* **Task instructions**
Pick out each line of the records that includes the string "were", and copy it.

* **Data**

———

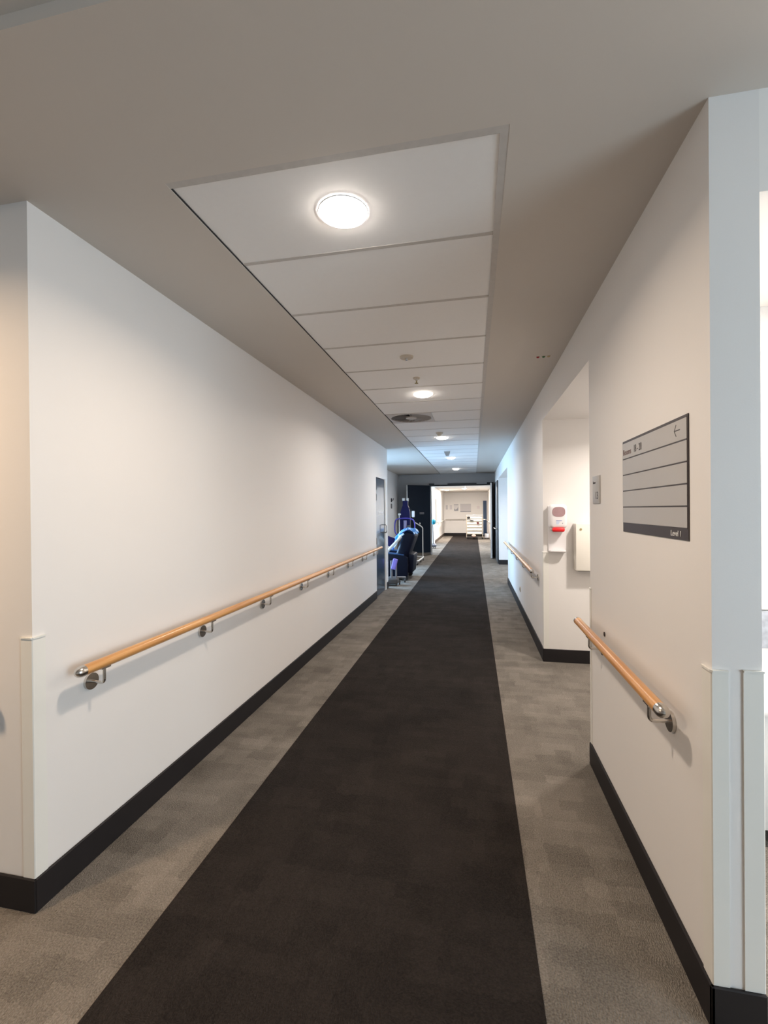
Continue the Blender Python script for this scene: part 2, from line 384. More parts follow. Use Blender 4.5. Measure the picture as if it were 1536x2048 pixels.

———

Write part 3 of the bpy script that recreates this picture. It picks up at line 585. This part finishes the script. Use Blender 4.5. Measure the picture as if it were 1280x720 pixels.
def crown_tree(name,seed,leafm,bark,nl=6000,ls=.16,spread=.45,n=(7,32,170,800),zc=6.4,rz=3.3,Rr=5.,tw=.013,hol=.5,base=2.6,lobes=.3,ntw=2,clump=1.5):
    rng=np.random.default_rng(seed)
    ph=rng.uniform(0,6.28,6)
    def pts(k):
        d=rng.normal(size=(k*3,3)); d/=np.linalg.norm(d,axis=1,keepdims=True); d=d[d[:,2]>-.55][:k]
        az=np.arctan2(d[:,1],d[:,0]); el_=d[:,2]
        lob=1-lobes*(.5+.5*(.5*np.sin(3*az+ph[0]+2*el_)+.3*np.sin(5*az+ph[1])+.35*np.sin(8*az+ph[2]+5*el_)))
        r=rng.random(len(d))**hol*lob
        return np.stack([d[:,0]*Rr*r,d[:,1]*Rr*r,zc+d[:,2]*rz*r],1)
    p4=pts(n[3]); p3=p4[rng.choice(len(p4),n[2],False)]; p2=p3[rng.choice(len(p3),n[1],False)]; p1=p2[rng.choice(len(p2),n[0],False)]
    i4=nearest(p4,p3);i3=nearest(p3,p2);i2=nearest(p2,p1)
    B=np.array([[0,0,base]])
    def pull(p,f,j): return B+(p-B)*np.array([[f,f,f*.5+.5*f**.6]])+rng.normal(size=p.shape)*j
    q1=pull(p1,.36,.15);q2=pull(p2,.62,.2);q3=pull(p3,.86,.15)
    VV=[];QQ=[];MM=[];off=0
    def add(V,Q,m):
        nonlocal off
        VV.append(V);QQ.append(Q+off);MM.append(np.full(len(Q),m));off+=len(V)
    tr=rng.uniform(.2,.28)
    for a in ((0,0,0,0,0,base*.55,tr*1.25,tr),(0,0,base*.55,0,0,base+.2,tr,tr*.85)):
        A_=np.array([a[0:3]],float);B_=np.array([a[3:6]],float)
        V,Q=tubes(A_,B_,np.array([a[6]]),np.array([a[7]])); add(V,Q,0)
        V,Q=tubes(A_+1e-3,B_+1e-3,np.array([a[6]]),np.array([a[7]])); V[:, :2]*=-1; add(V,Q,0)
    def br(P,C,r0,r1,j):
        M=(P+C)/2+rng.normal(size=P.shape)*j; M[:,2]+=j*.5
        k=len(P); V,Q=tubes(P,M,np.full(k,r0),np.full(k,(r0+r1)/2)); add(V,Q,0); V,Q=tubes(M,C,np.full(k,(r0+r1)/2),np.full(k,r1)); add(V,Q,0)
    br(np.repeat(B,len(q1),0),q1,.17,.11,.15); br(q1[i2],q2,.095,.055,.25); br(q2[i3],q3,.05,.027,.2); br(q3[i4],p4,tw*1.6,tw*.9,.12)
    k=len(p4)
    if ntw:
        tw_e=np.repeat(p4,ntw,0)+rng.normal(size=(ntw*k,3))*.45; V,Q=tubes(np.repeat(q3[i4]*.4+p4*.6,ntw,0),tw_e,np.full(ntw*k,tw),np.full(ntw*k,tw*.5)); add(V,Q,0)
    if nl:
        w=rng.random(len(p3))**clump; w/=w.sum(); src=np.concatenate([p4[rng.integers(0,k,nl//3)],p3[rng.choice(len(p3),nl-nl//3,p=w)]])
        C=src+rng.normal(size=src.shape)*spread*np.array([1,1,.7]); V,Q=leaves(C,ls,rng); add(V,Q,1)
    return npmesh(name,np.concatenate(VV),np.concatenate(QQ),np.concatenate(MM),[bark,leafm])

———

* **Task result**
Continue the Blender Python script for this scene: part 2, from line 384. More parts follow. Use Blender 4.5. Measure the picture as if it were 1536x2048 pixels.
Write part 3 of the bpy script that recreates this picture. It picks up at line 585. This part finishes the script. Use Blender 4.5. Measure the picture as if it were 1280x720 pixels.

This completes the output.